The rest of the gig was percussion, classically trained, notated, often pitched, complex and dynamic but also with some touches of great beauty. Yvonne Lam started the set with …And now for the news by Graeme Leak. This was a solo percussion piece against Yvonne’s spoken voice (in Chinese?) at start and finish and a news report (in Vietnamese?) over the PA through the middle. The drums were Chinese toms, congas and bongos and some wooden percussion. The drumming followed and reacted to the rhythms and inflections of the Asian tonal languages.

Next was four performers presenting four of six movements of The Heavenly muzak machine by Mark Clement Pollard. This is an exploration of the vibraphone as a machine and as a musical instrument. The movements we heard featured harmonised vocals with vibraphone, then a four part performance with 8 mallets, then a quiet and delicate movement with tapped keys, then a final four part movement with 8 mallets. It was all beautiful and ringing, but especially the tender harmonised vocals and the delicious tapped third movement. The four performers were Bartholomew Haddock, Anna Ng, Yvonne Lam and Veronica Walshaw.

Then William Jackson performed Exposiciones by Andrian Pertout. This was a solo notated marimba piece against another vocal track, as I remember, a news broadcast in English. I was impressed by the detail and skills, but also by the performance of 15 minutes of detailed percussion by rote, but then the accompanying track must have assisted. I was also thrilled by some devastatingly fast stick work. The classical world may not improvise but it sure has chops.
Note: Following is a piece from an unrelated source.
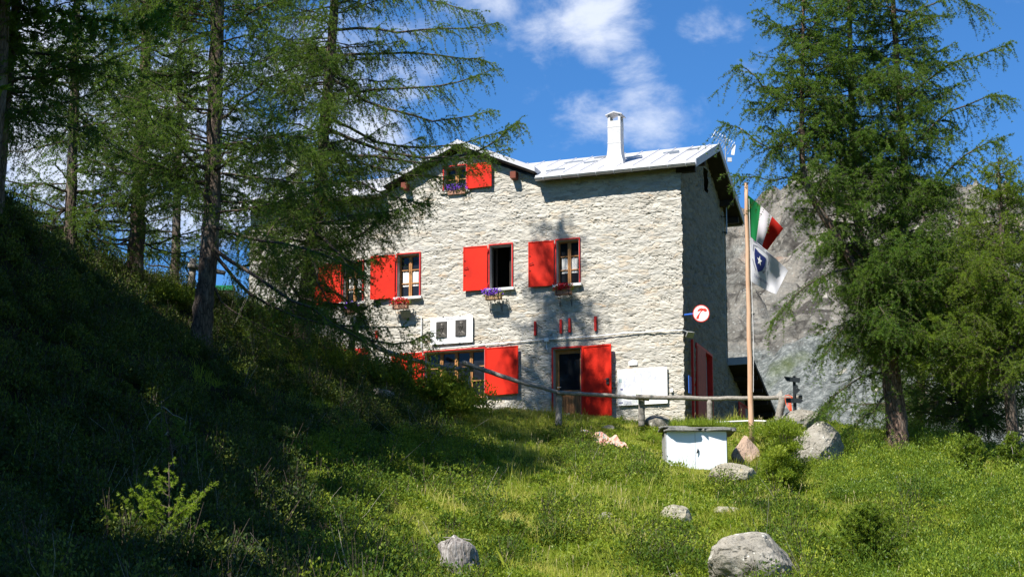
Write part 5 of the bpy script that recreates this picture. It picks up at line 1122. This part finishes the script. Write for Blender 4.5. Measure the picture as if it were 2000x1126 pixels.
# ================================================================ UNDERGROWTH
def scatter(n, test, Y0=19, Y1=60, seed=1, x0=-.34, x1=.46):
    r = np.random.default_rng(seed); out = []
    tot = 0; it = 0
    while tot < n and it < 60:
        Y = Y0+(Y1-Y0)*r.random(20000)**.9; X = Y*r.uniform(x0, x1, 20000); Z = hgt(X, Y); P = np.stack([X,Y,Z], -1); px, py = topx(P); k = test(px, py, P, r); out.append(P[k]); tot += k.sum(); it += 1
    P = np.concatenate(out); return P[:n]
def inhut(P):
    q = P-O; u = q@UU/1.0; Mx = np.stack([UU[:2], VV[:2]], 1); s_ = np.linalg.solve(Mx, q[:,:2].T); return (s_[0] > -.3) & (s_[0] < LEN+.3) & (s_[1] > -.15) & (s_[1] < DEP+5)
def incab(P): a = at(1300,900,Yc); b = at(1423,900,Yc); return (P[:,0] > a[0]) & (P[:,0] < b[0]) & (P[:,1] > Yc-.25) & (P[:,1] < Yc+1.1)
# polygons in photograph pixels where each kind of plant grows
def inpoly(px, py, poly):
    r = np.zeros(len(px), bool); n = len(poly)
    for i in range(n):
        x1, y1 = poly[i]; x2, y2 = poly[(i+1) % n]; c = ((y1 > py) != (y2 > py)) & (px < (x2-x1)*(py-y1)/(y2-y1+1e-9)+x1); r ^= c
    return r
POL_BANK = [(-700,200),(120,430),(260,520),(420,560),(560,590),(660,650),(780,760),(880,850),(900,930),(820,960),(760,1010),(700,1060),(680,1200),(-900,1400)]
POL_MID = [[(640,860),(760,850),(900,860),(960,900),(930,960),(860,985),(760,960),(660,980)],[(1080,860),(1150,850),(1200,900),(1290,920),(1280,960),(1180,950),(1100,930)],[(1050,990),(1130,1000),(1170,1060),(1130,1110),(1060,1080)],
           [(560,1010),(700,1000),(800,1040),(840,1126),(830,1200),(500,1200)],[(1480,1040),(1560,1050),(1600,1126),(1600,1200),(1470,1200)],[(880,1000),(960,980),(1020,1050),(1000,1126),(900,1200),(850,1100)],[(1230,1050),(1330,1040),(1380,1090),(1330,1200),(1220,1200)],[(1380,960),(1470,955),(1560,985),(1620,1030),(1540,1040),(1440,1010)],[(1700,1010),(1790,1000),(1840,1040),(1780,1080),(1700,1060)]]
POL_JUN = [[(1620,900),(1680,862),(1760,850),(1850,870),(1900,905),(1900,960),(1840,985),(1740,985),(1640,985),(1600,950)],[(1880,990),(1960,960),(2250,950),(2400,1200),(1760,1200),(1800,1090)],[(1560,1080),(1660,1050),(1720,1080),(1740,1200),(1560,1200)],[(1960,890),(2100,880),(2100,960),(1950,950)]]
def anyp(px, py, L):
    r = np.zeros(len(px), bool)
    for p in L: r |= inpoly(px, py, p)
    return r
def patch(P, f, thr, seed): return fbm(P[:,:2]*f, 3, seed) > thr
def bushleaves(C, rad, hgt_, nleaf, size, seed, aspect=.42, up=.7, tb=None, tiers=True):
    """leafy domes: leaves on many upright shoots"""
    r = np.random.default_rng(seed); n = len(C); k = nleaf; d = r.normal(size=(n,k,3)); d[...,2] = np.abs(d[...,2]); d = norm(d); rr = r.random((n,k,1))**.33
    lump = .72+.55*fbm((C[:,None]+d*np.array([1,1,1.])*rad[:,None,None])*3.5, 2, seed+1)[...,None]
    P = C[:,None]+d*rr*lump*np.stack([rad,rad,hgt_], -1)[:,None]
    o = norm(d*.6+r.normal(size=(n,k,3))*.8+np.array([0,0,up])); s = norm(np.cross(o, r.normal(size=(n,k,3)))); L = size*r.uniform(.6,1.3,(n,k,1)); b = P
    V = np.stack([b, b+o*L*.5+s*L*aspect*.5, b+o*L, b+o*L*.5-s*L*aspect*.5], 2).reshape(-1,3)
    tn = (r.normal(.45,.24,(n,1)) if tb is None else tb[:,None])+r.normal(0,.16,(n,k)); return V, np.repeat(np.clip(tn,0,1).ravel(), 4)
def stemsof(C, rad, hgt_, k, seed, rr=.004, lean=.8):
    r = np.random.default_rng(seed); n = len(C)*k; c = np.repeat(C, k, 0); R = np.repeat(rad, k); Hh = np.repeat(hgt_, k); a = r.uniform(0, 6.283, n); e = np.stack([np.cos(a)*R*lean*r.random(n), np.sin(a)*R*lean*r.random(n), Hh*r.uniform(.7,1.15,n)], -1); s = np.linspace(0,1,4)[None,:,None]
    P = c[:,None]+e[:,None]*s; P[:,1:] += np.cumsum(r.normal(0,.02,(n,3,3)),1); return tubes(P, np.repeat(np.linspace(rr, rr*.4, 4)[None], n, 0), 3)
def stuff(nm, lb, cat, V, n, mat, tint): 
    return solo(nm, (V, np.arange(len(V)).reshape(-1,n)), mat, lb, cat, kind='stuff', attr=tint)
# rhododendron scrub
def t_scrub(px, py, P, r): return (py > 60) & (px > -140) & (px < 2900) & (((inpoly(px, py, POL_BANK)) & patch(P, .8, .30, 5)) | (anyp(px, py, POL_MID) & patch(P, 1.3, .33, 6))) & ~inhut(P)
C = scatter(3000, t_scrub, 18, 56, 11); r = np.random.default_rng(3); rad = .16+.42*r.random(len(C))**2.2; hh = rad*r.uniform(.8,1.35,len(C)); px, py = topx(C); bank = inpoly(px, py, POL_BANK) & ~((px > 600) & (py > 860)); rad = np.where(bank, rad, rad*1.15)
C[:,2] -= .03
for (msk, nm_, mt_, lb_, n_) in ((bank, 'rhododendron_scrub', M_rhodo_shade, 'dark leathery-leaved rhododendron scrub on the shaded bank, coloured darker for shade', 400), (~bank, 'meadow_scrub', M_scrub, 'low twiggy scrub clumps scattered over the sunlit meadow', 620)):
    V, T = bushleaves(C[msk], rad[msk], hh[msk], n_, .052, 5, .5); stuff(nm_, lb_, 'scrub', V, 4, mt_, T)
V2, F2 = stemsof(C, rad, hh*1.08, 6, 8, .005); solo('scrub_twigs', (V2, F2), M_twig, 'thin brown twigs sticking up through the scrub on the bank', 'twigs', kind='stuff')
k = r.choice(len(C), 260); V2, F2 = stemsof(C[k], rad[k]*1.2, hh[k]*1.35, 2, 9, .0045, 1.2); solo('bare_twigs', (V2, F2), M_dead, 'pale dead twigs poking out of the scrub', 'twigs', kind='stuff')
# juniper mats
def t_jun(px, py, P, r): return anyp(px, py, POL_JUN) & patch(P, 1.0, .27, 16)
C = scatter(900, t_jun, 28, 55, 12); r = np.random.default_rng(4); rad = .2+.42*r.random(len(C))**1.6; hh = rad*r.uniform(.55,1.05,len(C)); px, py = topx(C); hh += .22*np.clip(1-((px-1760)/150)**2, 0, 1)*(py < 950)
V, T = bushleaves(C, rad, hh, 750, .055, 6, .34, 1.0); stuff('juniper_mat', 'dense spreading juniper mats on the right of the meadow', 'juniper', V, 4, M_jun, T)
# grass
def t_grass(px, py, P, r): return (px > -150) & (px < 2900) & (py < 1250) & ~inhut(P) & ~incab(P) & (~inpoly(px, py, POL_BANK) | (r.random(len(px)) < .10) | ((px > 560) & (py < 860) & (r.random(len(px)) < .8)) | ((px>380)&(py<760)&(r.random(len(px))<.4))) & ((~anyp(px, py, POL_JUN)) | (r.random(len(px)) < .3))
def blades(C, h0, h1, wd, seed, lean=.35):
    r = np.random.default_rng(seed); n = len(C); a = r.uniform(0, 6.283, n); L = r.uniform(h0, h1, n)*(.25+2.2*fbm(C[:,:2]*1.5, 3, seed+2)**1.8); e = np.stack([r.normal(0,lean,n), r.normal(0,lean,n), np.ones(n)], -1); e = norm(e); s = np.stack([np.cos(a), np.sin(a)*.3, 0*a], -1)*wd*r.uniform(.6,1.3,n)[:,None]
    mid = C+e*L[:,None]*.55; tip = C+e*L[:,None]+np.stack([e[:,0]*L*.35, e[:,1]*L*.35, -.12*L], -1)
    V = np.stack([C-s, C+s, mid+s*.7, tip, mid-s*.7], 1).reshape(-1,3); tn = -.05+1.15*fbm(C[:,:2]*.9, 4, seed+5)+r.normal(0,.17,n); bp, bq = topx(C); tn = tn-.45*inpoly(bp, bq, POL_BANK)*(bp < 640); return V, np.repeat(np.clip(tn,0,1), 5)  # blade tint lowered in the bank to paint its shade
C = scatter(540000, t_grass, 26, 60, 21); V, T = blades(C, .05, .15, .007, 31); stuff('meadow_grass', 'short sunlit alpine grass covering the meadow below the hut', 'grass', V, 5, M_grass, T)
def t_tall(px, py, P, r): return t_grass(px, py, P, r) & patch(P, 1.6, .56, 26)
C = scatter(30000, t_tall, 26, 60, 22); V, T = blades(C, .18, .38, .006, 33, .25); T = np.clip(T+.15, 0, 1); stuff('tall_grass', 'taller grass tufts standing out of the meadow', 'grass', V, 5, M_grass, T)
C = scatter(1000, t_tall, 26, 60, 24); r = np.random.default_rng(17); n = len(C); e = norm(np.stack([r.normal(0,.18,n), r.normal(0,.18,n), np.ones(n)], -1)); L = r.uniform(.2,.42,n); P = C[:,None]+e[:,None]*np.array([0,.4,.8,.84,.93,1.])[None,:,None]*L[:,None,None]
P[:,3:,0] += .01; V2, F2 = tubes(P, np.repeat(np.array([[.0022,.002,.0018,.006,.006,.001]]), n, 0), 4); M_straw = paint('straw', (.42,.36,.18), .8, .2, scale=20); solo('dry_stalks', (V2, F2), M_straw, 'thin straw-coloured seed stalks standing in the meadow grass', 'stalks', kind='stuff')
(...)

Another interval, another stage change, another set. The final set was a single work composed by Austin Buckett, called Reset: for multi percussion due and field recording and performed by William Jackson and Yvonne Lam. This was a complex setup of quadraphonic recordings and effected percussion, performed in the round with contrasty, white lighting and white costumes and headphones for the performers, scraping snare skins and striking bottles and bass and kick drums and gongs. There was repetition, I think it was in two similar parts, big volume from bass drum hits accompanied by long decays from the gong, prying, interrupted scraping from fingers on snare skins and moving accents from sharply-struck empty glass bottles.
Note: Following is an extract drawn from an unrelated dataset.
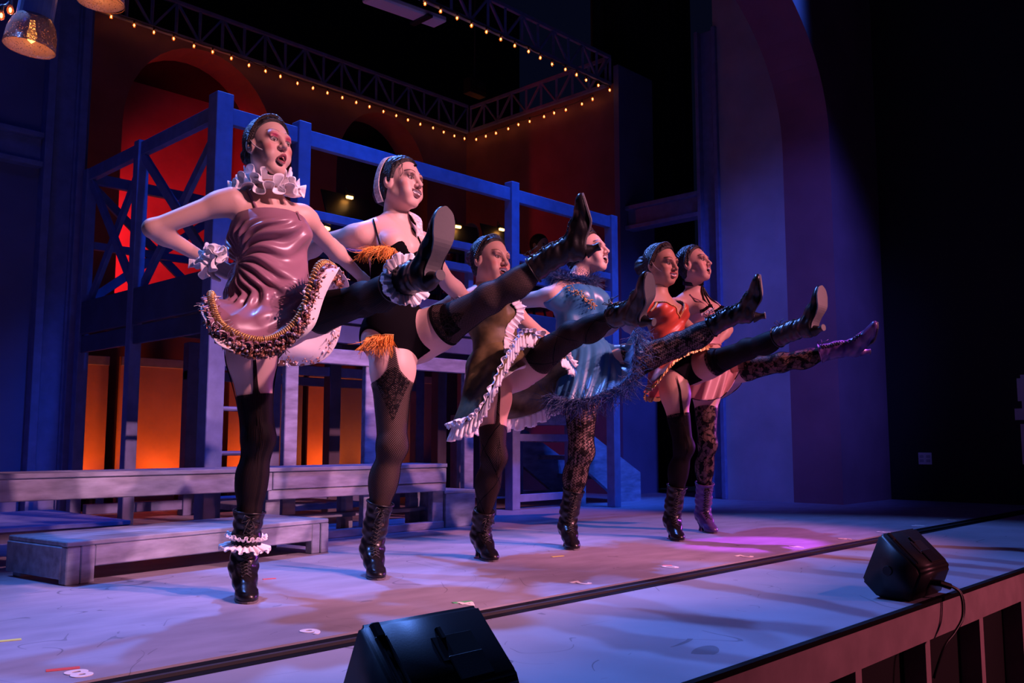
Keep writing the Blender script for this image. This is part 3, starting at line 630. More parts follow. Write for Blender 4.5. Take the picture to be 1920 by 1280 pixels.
def attr_mat(name, rough=.5, sss=.0, spec=.4):
    m, nt, b = nodemat(name); a = nt.nodes.new('ShaderNodeAttribute'); a.attribute_name = 'Col'; nt.links.new(a.outputs['Color'], b.inputs['Base Color'])
    b.inputs['Roughness'].default_value = rough; b.inputs['Specular IOR Level'].default_value = spec
    if sss: b.inputs['Subsurface Weight'].default_value = sss; b.inputs['Subsurface Radius'].default_value = (.02, .008, .005); b.inputs['Subsurface Scale'].default_value = .5
    return m
M['skin'] = attr_mat('skin', .48, 0.0, .35)
def cloth(name, col, rough=.5, sheen=0.0, spec=.4, metal=0.0, bump=0.0, scale=120, aniso=0):
    m = plain(name, col, rough, metal, bump=bump, scale=scale, spec=spec); b = m.node_tree.nodes['Principled BSDF']
    b.inputs['Sheen Weight'].default_value = sheen; return m
M['satin_mauve'] = cloth('mauve_satin', (.27, .135, .19), .34, .1, .6)
M['white_cloth'] = cloth('white_cotton', (.72, .68, .70), .8, .2); M['white_lace'] = cloth('white_lace', (.86, .84, .88), .85, .2)
M['black_velvet'] = cloth('black_velvet', (.005, .004, .006), .9, 0, .03); M['black_cloth'] = cloth('black_cloth', (.006, .005, .007), .8, 0, .06)
M['fringe'] = cloth('orange_fringe', (.80, .30, .045), .6); M['olive'] = plain('olive_velvet', (.115, .086, .036), .5, noise=.75, scale=11, bump=.25, spec=.3); M['blue_satin'] = cloth('teal_blue_satin', (.03, .17, .36), .36, .1, .6)  # olive velvet carries its patchy highlights as colour noise
M['feather'] = cloth('navy_feather', (.012, .04, .15), .6); M['red_satin'] = cloth('vermilion_satin', (.52, .07, .035), .42, .1, .5); M['gold'] = cloth('gold_braid', (.62, .38, .14), .4, 0, .5, .5)
M['pink_satin'] = cloth('pink_satin', (.60, .33, .35), .45, .1, .55); M['leather'] = cloth('black_leather', (.007, .006, .008), .30, 0, .36, bump=.12, scale=60); M['purple_leather'] = cloth('purple_leather', (.10, .05, .22), .33, 0, .5, bump=.12, scale=60)
M['sole'] = cloth('worn_boot_sole', (.11, .10, .11), .8, bump=.1, scale=40); M['lace'] = cloth('boot_lace', (.02, .02, .022), .5); M['hair'] = plain('dark_hair', (.020, .011, .009), .45, noise=.5, scale=90, stretch=(1, 1, 4), bump=.8)
M['hair_black'] = plain('black_hair', (.006, .005, .006), .4, noise=.5, scale=60, stretch=(1, 1, 6), bump=.5); M['copper_bead'] = cloth('copper_beads', (.26, .11, .07), .4, 0, .5, .3); M['pearl'] = cloth('pearl', (.50, .28, .24), .35, 0, .6)
for k in ('rib', 'net', 'netdiamond', 'lacerows', 'opaque', 'floral', 'lacetop', 'motif'): M['st_'+k] = lace_mat('stocking_'+k, k)
def from_front(g, tree, ac, off=.003):                   # points on the garment met from straight ahead of the figure: (sideways, up) from the pelvis
    out = []; nn = []
    for a, c in ac:
        h = tree.ray_cast(Vector(g.pel+g.side*a+g.up*c+g.f*.6), Vector(-g.f))
        if h[0] is not None: n = Vector(h[1]); n = n if n.dot(Vector(g.f)) > 0 else -n; out.append(np.array(h[0]+n*off)); nn.append(np.array(n))
    return np.array(out), np.array(nn)
M['scarf'] = plain('lace_scarf', (.62, .56, .58), .85, noise=.45, scale=75)
# ---------------------------------------------------------------- the dancers: body builder
def solve(p, uv, ln, near=True):
    d = nrm(ray(*uv)); o = _C-p; b = o@d; c = o@o-ln*ln; q = b*b-c
    if q < 0: return _C+d*(-b)
    return _C+d*(-b-math.sqrt(q) if near else -b+math.sqrt(q))
def frame(fwd, up):
    f = nrm(fwd); u = np.array(up, float); u = nrm(u-f*(u@f)); s = np.cross(u, f); return s, f, u   # s = figure's left when facing f
class Fig: pass
def make_joints(J, bulk=1.0):
    g = Fig(); g.b = bulk; P = {k: at(*v) for k, v in J.items() if k[0] != '_' and len(v) == 3 and not isinstance(v[2], str)}
    g.pel, g.neck, g.head = P['pel'], P['neck'], P['head']; g.up = nrm(g.neck-g.pel)
    g.sr = P['sr']; g.sl = P['sl'] if 'sl' in P else g.sr+np.array(J.get('_sh', (.33, 0.0, -.02)))
    g.hipR, g.hipL, g.kneeR, g.ankR, g.toeR = P['hipR'], P['hipL'], P['kneeR'], P['ankR'], P['toeR']
    g.kneeL = solve(g.hipL, J['kneeL'], J.get('_th', .40)); g.ankL = solve(g.kneeL, J['ankL'], J.get('_shn', .39)); g.toeL = solve(g.ankL, J['toeL'], .19)
    g.ankR[2] = .130
    for s, sh in (('R', g.sr), ('L', g.sl)):
        e = J['elb'+s]; el = solve(sh, e[:2], .275, e[2] == 'n'); wv = J['wri'+s]; setattr(g, 'elb'+s, el); setattr(g, 'wri'+s, solve(el, wv[:2], .235, wv[2] == 'n'))
    g.side = nrm(g.sl-g.sr); g.side = nrm(g.side-g.up*(g.side@g.up)); g.f = nrm(np.cross(g.side, g.up)); g.f = g.f if g.f[1] < 0 else -g.f   # faces the house
    g.waist = g.pel*.56+g.neck*.44+g.f*.005; g.chest = g.pel*.30+g.neck*.70+g.f*.012
    return g
def torso(v, g, k=.05, arms=False, bust=1.0):
    b = g.b; A = np.array([g.side, g.f, g.up])
    v.ell(g.pel+g.up*.015, A, (.150*b, .108*b, .115), k); v.ell(g.pel-g.f*.045-g.up*.03+g.side*.06, A, (.085*b, .085*b, .09), k); v.ell(g.pel-g.f*.045-g.up*.03-g.side*.06, A, (.085*b, .085*b, .09), k)
    v.ell(g.waist, A, (.120*b, .088*b, .13), k); v.ell(g.chest, A, (.136*b, .097*b, .135), k)
    v.ell(g.neck-g.up*.075-g.f*.004, A, (.145*b, .072*b, .07), k)
    for s in (-1, 1): v.ell(g.chest+g.f*.068+g.side*s*.066-g.up*.005, A, (.062*b*bust, .058*b*bust, .060*b*bust), .03)
    mid = g.neck-g.up*.02
    for sh in (g.sr, g.sl): v.cone(g.neck+(sh-g.neck)*.15, sh-g.up*.01, .040, .044*b, .045)
def arm_prims(v, g, sh, el, wr, b):
    v.cone(sh, el, .047*b, .035*b, .03); v.ell(sh+(el-sh)*.16, np.eye(3), (.046*b, .046*b, .046*b), .03)
    v.cone(el, wr, .036*b, .0235, .02); m = el+(wr-el)*.22; v.ell(m, np.eye(3), (.036*b,)*3, .03)
def hand_prims(v, wr, el, side, curl=.5, thumb=1):
    d = nrm(wr-el); s = nrm(side-d*(side@d)); n = np.cross(d, s)         # d along, s across knuckles, n palm normal
    pc = wr+d*.045; v.ell(pc, np.array([d, s, n]), (.046, .038, .015), .012)
    for i, (o, l) in enumerate(((-.027, .058), (-.009, .072), (.009, .068), (.026, .052))):
        p = wr+d*.08+s*o; c1 = nrm(d*math.cos(curl*.6)+n*math.sin(curl*.6)); q = p+c1*l*.45; c2 = nrm(d*math.cos(curl*1.5)+n*math.sin(curl*1.5)); r = q+c2*l*.35; c3 = nrm(d*math.cos(curl*2.2)+n*math.sin(curl*2.2)); t = r+c3*l*.25
        v.cone(p-d*.02, q, .0092, .0085, .006); v.cone(q, r, .0085, .0078, .003); v.cone(r, t, .0078, .0065, .003)
    p = wr+d*.022-s*.028*thumb; q = p+nrm(d*.7-s*thumb*.75+n*.25)*.038; r = q+nrm(d*.9-s*thumb*.25+n*.4)*.028
    v.cone(p, q, .0125, .0098, .012); v.cone(q, r, .0098, .0075, .003)
def leg_prims(v, g, hip, kn, an, b, front):
    v.cone(hip, kn, .092*b, .054*b, .04); v.ell(hip+(kn-hip)*.28+front*.012, np.eye(3), (.084*b,)*3, .05)
    v.ell(kn+front*.008, np.eye(3), (.050*b,)*3, .03)
    v.cone(kn, kn+(an-kn)*.6, .051*b, .036, .03); v.cone(kn+(an-kn)*.6, an, .036, .028, .02); m = kn+(an-kn)*.30-front*.018; v.ell(m, np.eye(3), (.050*b,)*3, .045); v.ell(kn+(an-kn)*.43-front*.012, np.eye(3), (.041*b,)*3, .045)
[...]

I’m still musing on it a day or so later as I write this. My preference was the tuned percussion. It’s at the unchallenging end of the performance spectrum on the night, but it was ringing and quite beautiful. But when I closed my eyes, I took in the freedom of Pollen and the formed and rhythmic-tonal-(or with open eyes)-visual presence of the pure percussion. All intriguing and musically involving stuff. What a lot of work; what a wonderful presentation; what developed skills and gratifying sounds.